— START Information shown —

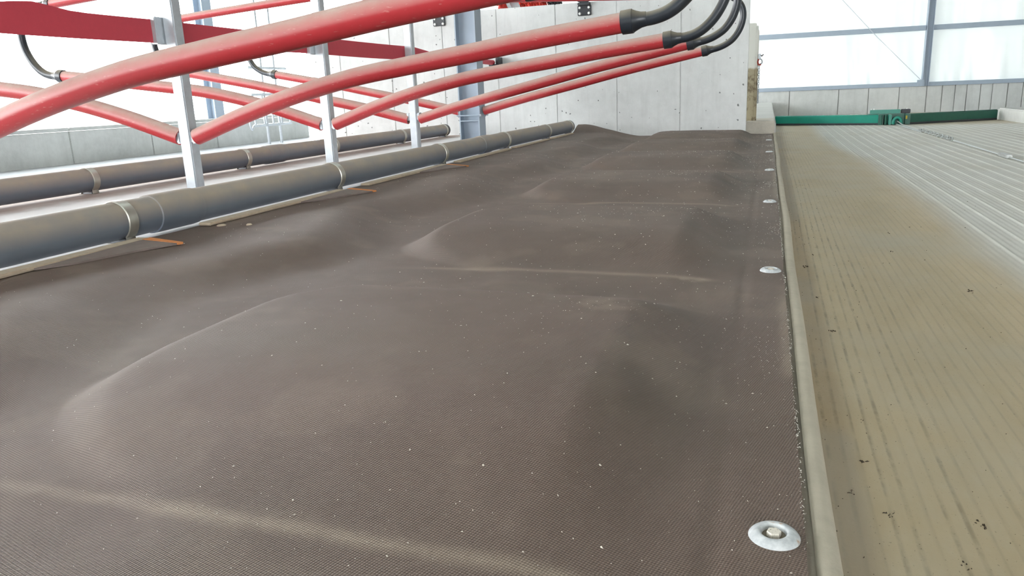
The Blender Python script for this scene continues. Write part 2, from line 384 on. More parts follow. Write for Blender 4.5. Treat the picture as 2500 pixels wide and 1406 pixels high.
# raised crossover beyond the end wall
m_ledge = concrete('ledge_concrete', (.60, .55, .47), stain_shade=.25, scale=5)
led = MB().bbox(-.192, .072, 7.84, 8.6, -.25, .106, .006).out('trim_3', m_ledge, smooth=False); led['kind'] = 'structure'
led2 = MB().bbox(-4.9, .085, 7.86, 16.9, -.5, .095, .01).out('floor_crossover', concrete('crossover_concrete', (.60, .59, .56), stain_shade=.15), smooth=False); led2['kind'] = 'structure'

# ------------------------------------------------------------------ rubber stall mat
YC0 = 1.09; PIT = 1.2
def hmat(x, y):
    base = .006*sstep(0, 1.0, -x)
    k = np.round((y-YC0)/PIT); yc = YC0+k*PIT; t = (y-(yc-.47))/.94
    c = 2*np.abs(t-.48); cut = .36*np.clip((c-.35)/.65, 0, 1)**2.2
    xl = -1.06+cut
    fx_ = sstep(0, .13, x-xl)*(1-sstep(-.235, -.075, x))
    fy_ = .12+.88*sstep(-.04, .42, t)*(1-sstep(.82, 1.03, t))
    bump = .056*fx_*fy_
    xt = -1.15+.085*np.cos(2*np.pi*(y-YC0+.30)/PIT)
    ramp = (.056+.008*np.cos(2*np.pi*(y-YC0+.1)/PIT)*sstep(1.75, 1.5, -x))*sstep(0, .30, xt-x)
    curl = .07*sstep(7.34, 7.63, y)*sstep(1.35, 1.75, -x)
    dip = -.004*(1-sstep(0, .02, np.abs(x+.035)))
    small = .003*(fbm(x*5+9, y*5)-.5)
    return base+bump+ramp+curl+dip*0.6+small*sstep(-.02, -.15, x)
def m_mat():
    t = NT('woven_rubber_mat')
    x = t.N('ShaderNodeSeparateXYZ'); t.t.links.new(t.co, x.inputs[0]); X, Y = x.outputs['X'], x.outputs['Y']
    p = 2*math.pi/.0046
    u = t.math('MULTIPLY', t.math('ADD', X, t.math('MULTIPLY', Y, .55)), p*.86); v = t.math('MULTIPLY', t.math('SUBTRACT', Y, t.math('MULTIPLY', X, .55)), p*.86)
    wv = t.math('MULTIPLY', t.math('SINE', u), t.math('SINE', v)); wv = t.math('ADD', t.math('MULTIPLY', wv, .5), .5)
    n = t.noise(2.2, 5, .6); n2 = t.noise(11, 5, .65)
    k = t.mix(t.ramp(n, [(.3, 0), (.7, 1)]), (.128, .088, .066), (.178, .126, .096))
    k = t.mix(t.math('MULTIPLY', t.ramp(wv, [(.08, 1), (.55, 0)]), .62), k, (.048, .035, .028))
    d = t.attr('dust').outputs['Fac']
    dd = t.math('MULTIPLY', d, t.ramp(n2, [(.25, .35), (.7, 1)]))
    k = t.mix(t.math('MULTIPLY', dd, t.math('ADD', .35, t.math('MULTIPLY', wv, .65))), k, (.42, .34, .25))
    sp = t.ramp(t.noise(420, 2, .5), [(.71, 0), (.76, 1)])
    k = t.mix(t.math('MULTIPLY', sp, t.math('ADD', .12, t.math('MULTIPLY', d, .6))), k, (.62, .56, .46))
    s = t.attr('stain_shade').outputs['Fac']; k = t.mix(t.math('MULTIPLY', s, .5), k, (.060, .044, .028))  # painted slope shade and some dirt, darkening the mat colour
    t.col(k); t.rough(t.math('ADD', .50, t.math('MULTIPLY', n2, .14))); t.b.inputs['Specular IOR Level'].default_value = .45
    t.bump(wv, .7, .0013); return t.m
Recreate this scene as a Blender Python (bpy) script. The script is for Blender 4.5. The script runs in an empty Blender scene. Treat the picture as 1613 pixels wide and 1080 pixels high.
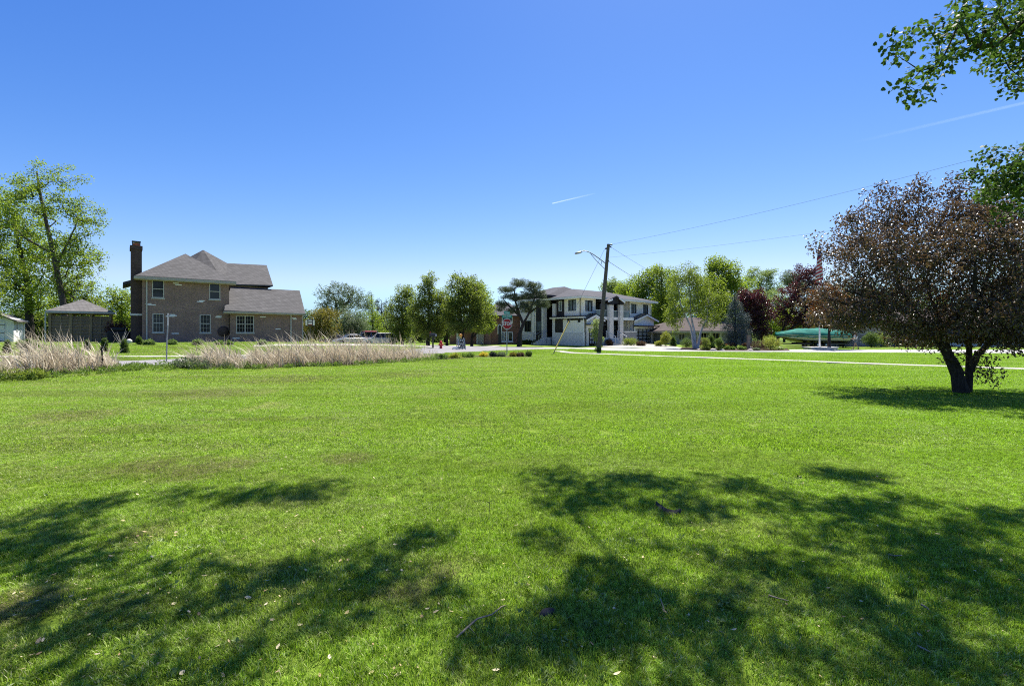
import bpy, bmesh, math, random
import numpy as np
from mathutils import Vector, Matrix

random.seed(11)
RNG = np.random.default_rng(11)
SC = bpy.context.scene
COL = SC.collection
# camera model of the photograph (1613 px wide frame): focal length and eye level in those pixels
F, CX, HY, EYE = 762.0, 806.5, 525.0, 1.6
SUN_EL, SUN_AZ = 63.0, 20.0          # degrees; azimuth measured from +Y (view) towards +X (right)
sd = Vector((math.sin(math.radians(SUN_AZ)) * math.cos(math.radians(SUN_EL)),
             math.cos(math.radians(SUN_AZ)) * math.cos(math.radians(SUN_EL)),
             math.sin(math.radians(SUN_EL))))


def smooth(a, b, x):
    t = np.clip((np.asarray(x, float) - a) / (b - a), 0, 1)
    return t * t * (3 - 2 * t)


ST_A = np.array((-18.0, 22.2))
ST_T = np.array((0.669, 0.743))
ST_N = np.array((-0.743, 0.669))


def gz(x, y):
    """height of the ground"""
    x = np.asarray(x, float)
    y = np.asarray(y, float)
    s = (x - ST_A[0]) * ST_N[0] + (y - ST_A[1]) * ST_N[1]
    t = (x - ST_A[0]) * ST_T[0] + (y - ST_A[1]) * ST_T[1]
    h = 0.2 * smooth(-6.0, -2.6, s) + 0.67 * np.clip((s - 2.6) / 9.5, 0, 1)
    h = h * (1 - smooth(38, 58, y))
    h = h + 0.2 * smooth(52, 60, y) * smooth(-6, 2, x) * (1 - smooth(26, 34, x))
    u = 0.02 * np.sin(x * 0.55 + 0.4 * y) + 0.025 * np.sin(0.31 * y - 0.23 * x + 1.3) + 0.012 * np.sin(1.3 * x + 0.9 * y)
    u = 0.35 * u * (1 - smooth(24, 34, y))
    return h + u


def gzf(x, y):
    return float(gz(x, y))


def R(px, py, Y):
    return Vector(((px - CX) / F * Y, Y, EYE + (HY - py) / F * Y))


def G(px, py):
    """where the line of sight through a pixel meets the ground"""
    lo, hi = 1.0, None
    y = 1.0
    while y < 400:
        p = R(px, py, y)
        if p.z < gzf(p.x, p.y):
            hi = y
            break
        lo = y
        y *= 1.05
    if hi is None:
        hi = 400
    for _ in range(40):
        m = (lo + hi) / 2
        p = R(px, py, m)
        if p.z < gzf(p.x, p.y):
            hi = m
        else:
            lo = m
    p = R(px, py, hi)
    return Vector((p.x, p.y, gzf(p.x, p.y)))


def onY(px, Y):
    """point of the ground on the bearing of a pixel column at depth Y"""
    x = (px - CX) / F * Y
    return Vector((x, Y, gzf(x, Y)))


# ---------------------------------------------------------------- tagging
def tag(o, label=None, cat=None, group=None, kind=None):
    if label: o['label'] = label
    if cat: o['category'] = cat
    if group: o['group'] = group
    if kind: o['kind'] = kind
    return o


def empty(name, loc, rz=0.0, label=None, cat=None, group=None):
    o = bpy.data.objects.new(name, None)
    COL.objects.link(o)
    o.location = loc
    o.rotation_euler = (0, 0, rz)
    o.empty_display_size = 0.3
    return tag(o, label, cat, group)


def copy_tree(o, parent=None):
    c = o.copy()
    COL.objects.link(c)
    if parent is not None:
        c.parent = parent
    for ch in list(o.children):
        copy_tree(ch, c)
    return c


# ---------------------------------------------------------------- mesh collector
class MB:
    def __init__(self):
        self.v, self.f, self.m, self.s = [], [], [], []

    def add(self, verts, faces, mi=0, sm=False):
        b = len(self.v)
        self.v.extend([tuple(p) for p in verts])
        for f in faces:
            self.f.append(tuple(b + i for i in f))
            self.m.append(mi)
            self.s.append(sm)
        return self

    def poly(self, pts, mi=0):
        return self.add(pts, [tuple(range(len(pts)))], mi)

    def box(self, lo, hi, mi=0, M=None):
        x0, y0, z0 = lo
        x1, y1, z1 = hi
        vs = [Vector(p) for p in ((x0, y0, z0), (x1, y0, z0), (x1, y1, z0), (x0, y1, z0),
                                  (x0, y0, z1), (x1, y0, z1), (x1, y1, z1), (x0, y1, z1))]
        if M is not None:
            vs = [M @ p for p in vs]
        return self.add(vs, [(3, 2, 1, 0), (4, 5, 6, 7), (0, 1, 5, 4), (1, 2, 6, 5), (2, 3, 7, 6), (3, 0, 4, 7)], mi)

    def bar(self, a, b, w, h, mi=0):
        """rectangular bar from a to b"""
        a, b = Vector(a), Vector(b)
        d = (b - a).normalized()
        up = Vector((0, 0, 1)) if abs(d.z) < 0.95 else Vector((0, 1, 0))
        s = d.cross(up).normalized() * w / 2
        t = s.cross(d).normalized() * h / 2
        vs = [a - s - t, a + s - t, a + s + t, a - s + t, b - s - t, b + s - t, b + s + t, b - s + t]
        return self.add(vs, [(3, 2, 1, 0), (4, 5, 6, 7), (0, 1, 5, 4), (1, 2, 6, 5), (2, 3, 7, 6), (3, 0, 4, 7)], mi)

    def tube(self, pts, rads, n=8, mi=0, cap=True, sm=True, wob=0.0):
        pts = [Vector(p) for p in pts]
        if not hasattr(rads, '__len__'):
            rads = [rads] * len(pts)
        rings = []
        ref = None
        for i, p in enumerate(pts):
            d = (pts[min(i + 1, len(pts) - 1)] - pts[max(i - 1, 0)])
            if d.length < 1e-9:
                d = Vector((0, 0, 1))
            d.normalize()
            if ref is None:
                ref = Vector((1, 0, 0)) if abs(d.x) < 0.9 else Vector((0, 1, 0))
            s = (ref - d * ref.dot(d)).normalized()
            ref = s
            t = d.cross(s)
            ring = []
            for k in range(n):
                a = 2 * math.pi * k / n
                r = rads[i] * (1 + (random.uniform(-wob, wob) if wob else 0))
                ring.append(p + s * (math.cos(a) * r) + t * (math.sin(a) * r))
            rings.append(ring)
        vs = [q for r in rings for q in r]
        fs = []
        for i in range(len(pts) - 1):
            for k in range(n):
                k2 = (k + 1) % n
                fs.append((i * n + k, i * n + k2, (i + 1) * n + k2, (i + 1) * n + k))
        self.add(vs, fs, mi, sm)
        if cap:
            self.add(rings[0], [tuple(reversed(range(n)))], mi)
            self.add(rings[-1], [tuple(range(n))], mi)
        return self

    def lathe(self, prof, n=16, mi=0, M=None, sm=True):
        vs, fs = [], []
        for (r, z) in prof:
            for k in range(n):
                a = 2 * math.pi * k / n
                p = Vector((math.cos(a) * r, math.sin(a) * r, z))
                vs.append(M @ p if M is not None else p)
        for i in range(len(prof) - 1):
            for k in range(n):
                k2 = (k + 1) % n
                fs.append((i * n + k, i * n + k2, (i + 1) * n + k2, (i + 1) * n + k))
        fs.append(tuple(reversed(range(n))))
        fs.append(tuple((len(prof) - 1) * n + k for k in range(n)))
        return self.add(vs, fs, mi, sm)

    def prism(self, outline, axis_vec, mi=0):
        """closed outline (3D points) extruded by axis_vec"""
        n = len(outline)
        a = [Vector(p) for p in outline]
        b = [p + Vector(axis_vec) for p in a]
        fs = [tuple(range(n)), tuple(reversed(range(n, 2 * n)))]
        for i in range(n):
            j = (i + 1) % n
            fs.append((i, n + i, n + j, j))
        return self.add(a + b, fs, mi)

    def build(self, name, mats, parent=None, bevel=0.0, label=None, cat=None, group=None, kind=None, fix=True):
        me = bpy.data.meshes.new(name)
        me.from_pydata(self.v, [], self.f)
        if not isinstance(mats, (list, tuple)):
            mats = [mats]
        for m in mats:
            me.materials.append(m)
        me.polygons.foreach_set('material_index', self.m)
        me.polygons.foreach_set('use_smooth', self.s)
        if fix:
            bm = bmesh.new()
            bm.from_mesh(me)
            bmesh.ops.recalc_face_normals(bm, faces=bm.faces)
            bm.to_mesh(me)
            bm.free()
        me.update()
        o = bpy.data.objects.new(name, me)
        COL.objects.link(o)
        if parent is not None:
            o.parent = parent
        if bevel:
            b = o.modifiers.new('bevel', 'BEVEL')
            b.width = bevel
            b.segments = 2
            b.limit_method = 'ANGLE'
        return tag(o, label, cat, group, kind)


def np_mesh(name, V, quads, mats, parent=None, attrs=None, smooth_=False, mi=None):
    """fast mesh of quads (n,4) or triangles (n,3) from numpy arrays; attrs = per-face floats"""
    k = quads.shape[1]
    me = bpy.data.meshes.new(name)
    me.vertices.add(len(V))
    me.vertices.foreach_set('co', np.ascontiguousarray(V, np.float32).ravel())
    me.loops.add(quads.size)
    me.loops.foreach_set('vertex_index', np.ascontiguousarray(quads, np.int32).ravel())
    me.polygons.add(len(quads))
    me.polygons.foreach_set('loop_start', np.arange(0, quads.size, k, dtype=np.int32))
    me.polygons.foreach_set('loop_total', np.full(len(quads), k, np.int32))
    if not isinstance(mats, (list, tuple)):
        mats = [mats]
    for m in mats:
        me.materials.append(m)
    if mi is not None:
        me.polygons.foreach_set('material_index', np.asarray(mi, np.int32))
    me.polygons.foreach_set('use_smooth', np.full(len(quads), smooth_))
    for nm, arr in (attrs or {}).items():
        a = me.attributes.new(nm, 'FLOAT', 'FACE')
        a.data.foreach_set('value', np.asarray(arr, np.float32))
    me.update(calc_edges=True)
    o = bpy.data.objects.new(name, me)
    COL.objects.link(o)
    if parent is not None:
        o.parent = parent
    return o


# ---------------------------------------------------------------- materials
class NT:
    def __init__(self, name):
        self.mat = bpy.data.materials.new(name)
        self.mat.use_nodes = True
        self.nt = self.mat.node_tree
        self.nt.nodes.clear()
        self.out = self.n('ShaderNodeOutputMaterial')

    def n(self, typ, **kw):
        nd = self.nt.nodes.new(typ)
        for k, v in kw.items():
            setattr(nd, k, v)
        return nd

    def l(self, a, b):
        self.nt.links.new(a, b)

    def pos(self):
        return self.n('ShaderNodeNewGeometry').outputs['Position']

    def obj(self):
        return self.n('ShaderNodeTexCoord').outputs['Object']

    def noise(self, vec, scale, detail=4.0, rough=0.6, dist=0.0):
        nd = self.n('ShaderNodeTexNoise')
        nd.inputs['Scale'].default_value = scale
        nd.inputs['Detail'].default_value = detail
        nd.inputs['Roughness'].default_value = rough
        nd.inputs['Distortion'].default_value = dist
        if vec is not None:
            self.l(vec, nd.inputs['Vector'])
        return nd.outputs['Fac']

    def ramp(self, fac, stops):
        nd = self.n('ShaderNodeValToRGB')
        els = nd.color_ramp.elements
        while len(els) > len(stops):
            els.remove(els[-1])
        while len(els) < len(stops):
            els.new(0.5)
        for e, (p, c) in zip(els, stops):
            e.position = p
            if not hasattr(c, '__len__'):
                c = (c, c, c)
            e.color = (*c[:3], 1)
        self.l(fac, nd.inputs['Fac'])
        return nd.outputs['Color']

    def mix(self, fac, a, b, mode='MIX'):
        nd = self.n('ShaderNodeMix', data_type='RGBA', blend_type=mode)
        for s, v in ((nd.inputs[0], fac), (nd.inputs[6], a), (nd.inputs[7], b)):
            if hasattr(v, 'is_output'):
                self.l(v, s)
            elif hasattr(v, '__len__'):
                s.default_value = (*v[:3], 1)
            else:
                s.default_value = v
        return nd.outputs[2]

    def math(self, op, a, b=0.0):
        nd = self.n('ShaderNodeMath', operation=op)
        for s, v in zip(nd.inputs, (a, b)):
            if hasattr(v, 'is_output'):
                self.l(v, s)
            else:
                s.default_value = v
        return nd.outputs[0]

    def scalevec(self, vec, s):
        nd = self.n('ShaderNodeMapping')
        nd.inputs['Scale'].default_value = s
        self.l(vec, nd.inputs['Vector'])
        return nd.outputs['Vector']

    def bsdf(self, color, rough=0.7, spec=0.3, metal=0.0, bump=None, bump_d=0.02, bump_s=0.5, coat=0.0, sheen=0.0):
        p = self.n('ShaderNodeBsdfPrincipled')
        for key, v in (('Base Color', color), ('Roughness', rough), ('Specular IOR Level', spec), ('Metallic', metal)):
            s = p.inputs[key]
            if hasattr(v, 'is_output'):
                self.l(v, s)
            elif hasattr(v, '__len__'):
                s.default_value = (*v[:3], 1)
            else:
                s.default_value = v
        if coat:
            p.inputs['Coat Weight'].default_value = coat
        if bump is not None:
            b = self.n('ShaderNodeBump')
            b.inputs['Strength'].default_value = bump_s
            b.inputs['Distance'].default_value = bump_d
            self.l(bump, b.inputs['Height'])
            self.l(b.outputs['Normal'], p.inputs['Normal'])
        return p.outputs['BSDF']

    def finish(self, sh):
        self.l(sh, self.out.inputs['Surface'])
        return self.mat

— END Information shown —

• _Problem requirements_: The required output is the exact run of lines from the start of the records through the line containing "led2['kind'] = 'structure'", both ends included, with no pictures.

• _Expected output_:
The Blender Python script for this scene continues. Write part 2, from line 384 on. More parts follow. Write for Blender 4.5. Treat the picture as 2500 pixels wide and 1406 pixels high.
# raised crossover beyond the end wall
m_ledge = concrete('ledge_concrete', (.60, .55, .47), stain_shade=.25, scale=5)
led = MB().bbox(-.192, .072, 7.84, 8.6, -.25, .106, .006).out('trim_3', m_ledge, smooth=False); led['kind'] = 'structure'
led2 = MB().bbox(-4.9, .085, 7.86, 16.9, -.5, .095, .01).out('floor_crossover', concrete('crossover_concrete', (.60, .59, .56), stain_shade=.15), smooth=False); led2['kind'] = 'structure'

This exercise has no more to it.